Kinetics and mechanism of the reduction of colloidal manganese dioxide by d-fructose

Kinetics of the reduction of water-soluble colloidal manganese dioxide by d-fructose was investigated in acidic perchlorate media at different temperatures. The observed kinetics is explained by assuming fast adsorption of d-fructose on the surface of colloidal MnO2. The reaction is fractional-order each in [d-fructose] and [H+] with a unit order in [MnO2]0. The results suggest formation of an adsorption complex between d-fructose and MnO2. The complex decomposes in a rate-determining step, leading in the formation of a free radical, which again reacts with the colloidal MnO2 in a subsequent fast step to yield the products. The reaction rate decreased by addition of F−, P2O74− and Mn2+ ions.

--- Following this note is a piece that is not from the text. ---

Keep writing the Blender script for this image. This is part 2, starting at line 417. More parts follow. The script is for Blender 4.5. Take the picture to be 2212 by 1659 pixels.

The rates of Mn2+ and P2O74− inhibited reactions further increase with increasing the concentrations of those ions. The Arrhenius equation was valid for the reaction between 30 and 60 °C. On the basis of various observations and product characterization a plausible mechanism has been envisaged for the reaction taking place at the colloid surface. The colloidal MnO2 has been found to be reduced by gum arabic (a protective colloid). The adsorption hypothesis viz. Freundlich isotherm for the mechanism of the reaction was tested and the Freundlich exponents (n = 0.57 and n′ = 0.69) have been calculated.